Film Review: THE MUPPETS

Dan Goes To The Movies! (Kate Was There, Too)

Welcome, Faithful Followers! With Kate going toe-to-toe with the flu, I’m, driving the keyboard (huh?) today. With snow falling on Saturday, we thought what better way to spend a snowy Minnesota evening, than at the local Cineplex, right? So with that in mind, we headed out to see the latest Muppet movie.

The Muppets have always held a special place in our hearts and lives. Kate has often said that Kermit The Frog is a personal hero for her. The way he holds onto his moral code, inspires others, and isn’t afraid to chase his dreams. I just like puppet monsters. Go figure. That being the case, our love for the Muppets has cooled in the years following the untimely passing of Jim Henson. The last three films just weren’t the same, and with each passing movie, the quality of the writing really seemed to suffer and decline.

But the buzz surrounding this latest entry into the series seemed to indicate the rust was being removed from Great Muppet Machine. With admitted Muppet fan-boy Jason Segel staring, and even writing the movie, could the glory days be back?

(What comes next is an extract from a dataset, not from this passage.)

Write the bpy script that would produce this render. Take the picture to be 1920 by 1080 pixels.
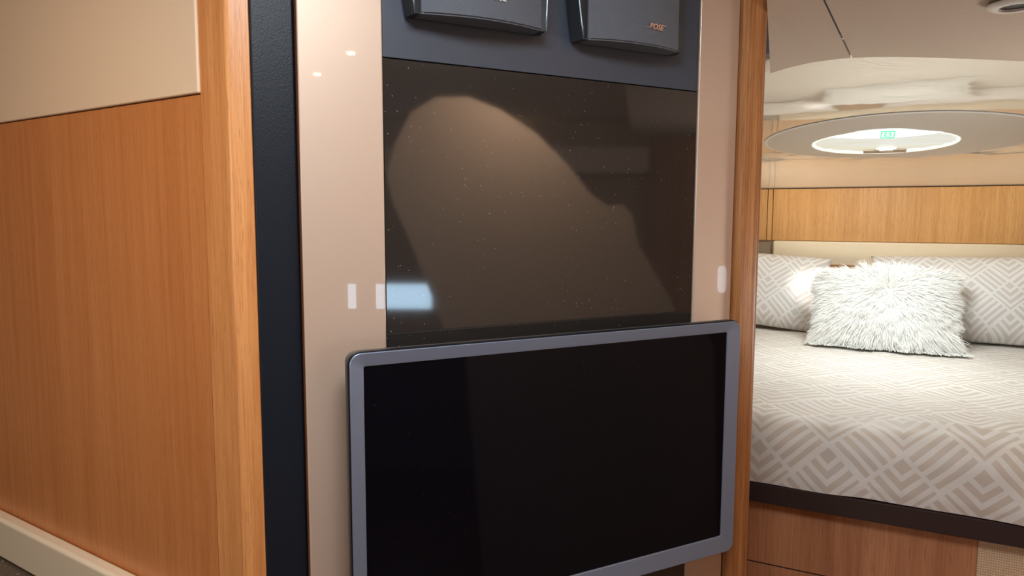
import bpy, bmesh, math, random
import numpy as np
from mathutils import Vector, Matrix
from math import radians as R, sin, cos, pi
random.seed(4); rng = np.random.default_rng(4)
for o in list(bpy.data.objects): bpy.data.objects.remove(o)
S = bpy.context.scene; COL = S.collection

# ------------------------------------------------------------------ camera
cam_d = bpy.data.cameras.new('camera'); cam = bpy.data.objects.new('camera', cam_d); COL.objects.link(cam)
cam_d.sensor_width = 36.0; cam_d.lens = 1330/1920*36.0; cam_d.clip_start = 0.02
PITCH, ROLL = R(5.6684), R(0.1924)
cam.matrix_world = Matrix.Translation((0, 0, 1.42)) @ Matrix.Rotation(pi/2-PITCH, 4, 'X') @ Matrix.Rotation(ROLL, 4, 'Z')
S.camera = cam
# ------------------------------------------------------------------ world, lights, exposure
S.view_settings.view_transform = 'Standard'; S.view_settings.look = 'None'
S.view_settings.exposure = 0.0; S.view_settings.gamma = 1.0; S.view_settings.use_curve_mapping = False
W = bpy.data.worlds.new('world'); S.world = W; W.use_nodes = True
W.node_tree.nodes['Background'].inputs[0].default_value = (0.55, 0.7, 1, 1); W.node_tree.nodes['Background'].inputs[1].default_value = 0.6
# frames of reference: media bulkhead, left wall, cabin back wall (origin, angle); local +Y runs away from the camera
FO, FA = Vector((-0.21566, 0.86328, 0)), R(27.381)
LO, LA = Vector((-0.3256, 0.83, 0)), R(-32.53)
BO, BA = Vector((1.0443, 3.0, 0)), R(-26.811)
def W3(O, A, p):
    v = Matrix.Rotation(A, 3, 'Z') @ Vector(p); return v + O
def Fw(x, y, z): return W3(FO, FA, (x, y, z))
def Lw(x, y, z): return W3(LO, LA, (x, y, z))
def Bw(x, y, z): return W3(BO, BA, (x, y, z))
def light(name, typ, loc, to, energy, color, size=.3, size_y=None, spot=None, blend=.5):
    l = bpy.data.lights.new(name, typ); o = bpy.data.objects.new(name, l); COL.objects.link(o)
    l.energy = energy; l.color = color; o.location = loc
    o.rotation_euler = (Vector(to)-Vector(loc)).to_track_quat('-Z', 'Y').to_euler()
    if typ == 'AREA':
        l.size = size
        if size_y: l.shape = 'RECTANGLE'; l.size_y = size_y
    else: l.shadow_soft_size = size
    if spot: l.spot_size = R(spot); l.spot_blend = blend
    return o
# daylight through the saloon skylight, above and to the left of the camera
light('skylight_daylight', 'AREA', (0.02, 0.28, 1.935), (0.0, 0.38, 1.0), 13.5, (0.86, 0.93, 1.0), 0.42, 0.42)
light('side_window_daylight', 'AREA', (-1.75, -0.9, 1.55), (0.3, 0.3, 1.3), 14, (0.88, 0.94, 1.0), 0.9, 0.4)
# warm fill added to light the aft wall, then the warm galley lamp
light('aft_wall_fill', 'AREA', (0.80, 0.45, 1.93), (1.9, -0.7, 1.05), 16, (1.0, 0.84, 0.68), 0.28, 0.28)
light('galley_lamp_light', 'SPOT', (-0.60, 0.30, 1.92), (-0.78, 0.98, 1.05), 12, (1.0, 0.74, 0.48), 0.05, None, 110, 1.0)
# cabin: daylight through the ceiling hatch, reading spot, warm fills added right and left to brighten the ceiling
light('hatch_daylight', 'AREA', Bw(0.44, -0.84, 1.622), Bw(0.44, -0.74, 0.9), 5.0, (0.90, 0.97, 1.0), 0.28, 0.28)
light('reading_spot', 'SPOT', Bw(0.10, -0.75, 1.60), Bw(0.215, -0.30, 1.215), 24, (1.0, 0.98, 0.93), 0.02, None, 17, 1.0)
light('cabin_right_fill', 'SPOT', Bw(1.45, -0.7, 1.35), Bw(0.60, -0.12, 1.58), 18, (1.0, 0.95, 0.84), 0.12, None, 55, 1.0)
light('cabin_corner_fill', 'SPOT', Bw(-0.25, -0.6, 1.30), Bw(0.30, -0.10, 1.58), 13, (1.0, 0.95, 0.84), 0.10, None, 60, 1.0)
light('headliner_fill', 'SPOT', Bw(1.45, -1.35, 1.10), Bw(0.75, -1.75, 1.75), 26, (1.0, 0.95, 0.89), 0.15, None, 95, 1.0)  # added fill for the headliner, standing in for bounce off the bed

# ------------------------------------------------------------------ materials
def srgb(r, g, b):
    f = lambda c: (c/255/12.92) if c/255 <= .04045 else ((c/255+.055)/1.055)**2.4
    return (f(r), f(g), f(b), 1)
class NT:
    def __init__(s, name):
        s.m = bpy.data.materials.new(name); s.m.use_nodes = True; s.t = s.m.node_tree; s.n = s.t.nodes
        s.b = s.n['Principled BSDF']; s.L = s.t.links
    def add(s, typ, **k):
        n = s.n.new(typ)
        for a, v in k.items(): setattr(n, a, v)
        return n
    def set(s, sock, v):
        if isinstance(v, bpy.types.NodeSocket): s.L.new(v, sock)
        else: sock.default_value = v
    def P(s, name, v): s.set(s.b.inputs[name], v)
    def math(s, op, a, b=None, c=None):
        n = s.add('ShaderNodeMath', operation=op)
        for i, v in enumerate((a, b, c)):
            if v is not None: s.set(n.inputs[i], v)
        return n.outputs[0]
    def mix(s, f, a, b):
        n = s.add('ShaderNodeMix', data_type='RGBA'); s.set(n.inputs[0], f); s.set(n.inputs[6], a); s.set(n.inputs[7], b); return n.outputs[2]
    def coord(s, kind='Object', scale=(1, 1, 1)):
        c = s.add('ShaderNodeTexCoord'); m = s.add('ShaderNodeMapping'); s.L.new(c.outputs[kind], m.inputs[0]); m.inputs['Scale'].default_value = scale
        return m.outputs[0]
    def noise(s, vec, scale=1, detail=4, rough=.55, dist=0):
        n = s.add('ShaderNodeTexNoise'); s.L.new(vec, n.inputs['Vector']); n.inputs['Scale'].default_value = scale
        n.inputs['Detail'].default_value = detail; n.inputs['Roughness'].default_value = rough; n.inputs['Distortion'].default_value = dist
        return n.outputs['Fac']
    def ramp(s, fac, stops):
        n = s.add('ShaderNodeValToRGB'); s.L.new(fac, n.inputs[0]); e = n.color_ramp.elements
        while len(e) < len(stops): e.new(.5)
        for el, (p, c) in zip(e, stops): el.position = p; el.color = c if len(c) == 4 else (*c, 1)
        return n.outputs[0]
    def bump(s, h, strength=.3, dist=.001):
        n = s.add('ShaderNodeBump'); s.L.new(h, n.inputs['Height']); n.inputs['Strength'].default_value = strength; n.inputs['Distance'].default_value = dist
        s.L.new(n.outputs[0], s.b.inputs['Normal'])
def plain(name, col, rough=.5, metal=0, coat=0, ior=1.5, bump=None, emit=None, coat_rough=.03):
    t = NT(name); t.P('Base Color', col); t.P('Roughness', rough); t.P('Metallic', metal); t.P('Coat Weight', coat); t.P('IOR', ior); t.P('Coat Roughness', coat_rough)
    if bump: t.bump(t.noise(t.coord(), bump[0], 3), bump[1], bump[2])
    if emit: t.P('Emission Color', emit[0]); t.P('Emission Strength', emit[1])
    return t.m
def wood(name, light_c, dark_c, rough=.38, grain=1.0, band=.5, axis='Z', coat=.0):
    t = NT(name)
    k = {'Z': (1, 1, .02), 'X': (.02, 1, 1)}[axis]
    v = t.coord('Object', k)
    fine = t.noise(v, 420*grain, 3, .6)
    mid = t.noise(v, 70*grain, 4, .6, .4)
    big = t.noise(t.coord('Object', {'Z': (1, 1, .05), 'X': (.05, 1, 1)}[axis]), 9, 3, .5, .6)
    pores = t.noise(t.coord('Object', {'Z': (1, 1, .035), 'X': (.035, 1, 1)}[axis]), 900*grain, 2, .5)
    s = t.math('ADD', t.math('MULTIPLY', fine, .35), t.math('MULTIPLY', mid, .35))
    s = t.math('ADD', s, t.math('MULTIPLY', big, band*.6))
    mx = t.ramp(s, [(.30+.3*band*.6, dark_c), (.48+.5*band*.6, light_c)])
    p = t.math('GREATER_THAN', pores, .63)
    c = t.mix(t.math('MULTIPLY', p, .38), mx, tuple(x*.45 for x in dark_c[:3])+(1,))
    t.P('Base Color', c); t.P('Roughness', rough); t.P('Coat Weight', coat); t.P('Coat Roughness', .15)
    t.bump(fine, .15, .0006)
    return t.m
M = {}
M['wood_wall'] = wood('oak_veneer', srgb(206, 136, 80), srgb(184, 112, 58), .36, 1.3, .5)
M['wood_post'] = wood('oak_solid', srgb(226, 162, 100), srgb(198, 128, 72), .35, 1.1, .3)
M['wood_trim'] = wood('oak_trim', srgb(205, 146, 90), srgb(150, 92, 50), .32, .9, .3)
M['wood_cabin'] = wood('cabin_veneer', srgb(222, 170, 108), srgb(196, 140, 80), .4, .8, .4)
M['wood_base'] = wood('bed_base_veneer', srgb(208, 146, 104), srgb(160, 102, 68), .4, .5, 1.0)
M['cream_soft'] = plain('cream_leatherette', srgb(226, 200, 170), .55, bump=(700, .15, .0006))
M['cream_head'] = plain('headboard_leather', srgb(238, 222, 192), .5, bump=(500, .15, .0008))
def leather():
    t = NT('black_leather'); vo = t.add('ShaderNodeTexVoronoi'); t.L.new(t.coord('Object', (1, 1, .6)), vo.inputs['Vector']); vo.inputs['Scale'].default_value = 640
    n = t.noise(t.coord(), 220, 3); h = t.math('ADD', vo.outputs['Distance'], t.math('MULTIPLY', n, .9))
    t.P('Base Color', (.009, .012, .018, 1)); t.P('Roughness', .40); t.P('Specular IOR Level', .28); t.bump(h, .18, .0006); return t.m
M['leather'] = leather()
def lacquer():
    t = NT('champagne_lacquer'); n = t.noise(t.coord(), 1800, 2)
    t.P('Base Color', t.mix(n, srgb(202, 176, 155), srgb(219, 193, 172))); t.P('Roughness', .45); t.P('Metallic', .38)
    t.P('Coat Weight', 1.0); t.P('Coat Roughness', .015); t.P('Coat IOR', 1.5); return t.m
M['lacquer'] = lacquer()
M['edge'] = plain('panel_edge', srgb(120, 78, 55), .5)  # brown puts the shade on the cream panel's side into its colour
M['matte_black'] = plain('dark_matte_panel', (.050, .060, .082, 1), .40, bump=(1500, .08, .0004))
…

With a story focusing on Segel, who plays Gary, and new Muppet “Walter,” this is a story that still has plenty of pigs, frogs, dogs, and weirdos, but now has the heart and soul that made the original Muppet Movie so endearing. Growing up in Smalltown, USA, Gary and Walter are brothers (yep) who are also the best friends either guy could ask for. They are an inseparable duo. But stress starts to show when Gary’s girlfriend Mary, played by Amy Adams, starts to feel that maybe, three is indeed something of a crowd.

Gary and Mary head to LA for their anniversary. Being the world’s biggest Muppet fan, Walter tags along. While site seeing at the Muppet Theatre, we see that time has not been kind to our felt covered friends. The grand old building is condemned, and its residents are scattered far and wide. While hiding in Kermit’s old office, Walter learns of the plot by “Tex Richman,” played by a scene-chewing Chris Cooper, to exploit a clause in Kermit’s old Rich and Famous Contract that would give ownership of the theatre, and the Muppet name, to him.

Our friends manage to convince a now reclusive Kermit to come out of retirement and stage one final show to raise the money to save the theatre. And so, just like the Blues Brothers, Kermit and Company have to get the band back together. Only they have to save the theatre, not the orphanage. But I digress.

And so begins an epic road-trip to gather up all the old friends we love so much. Fozzie is heading a lounge act in Reno, Gonzo is a plumbing magnate, and Piggy is living high on the hog (sorry) in Paris. But the real story is how Walter, now with the reunited Muppets, stops being a Muppet fan-boy, and becomes a full-fledged part of the Muppet family.

And that’s really what the movie, and the Muppets in general, is really about: family. It doesn’t matter if you’re a pig, frog, dog, weirdo, or even a human. Family is about the ones you love. Even if you’re a weirdo.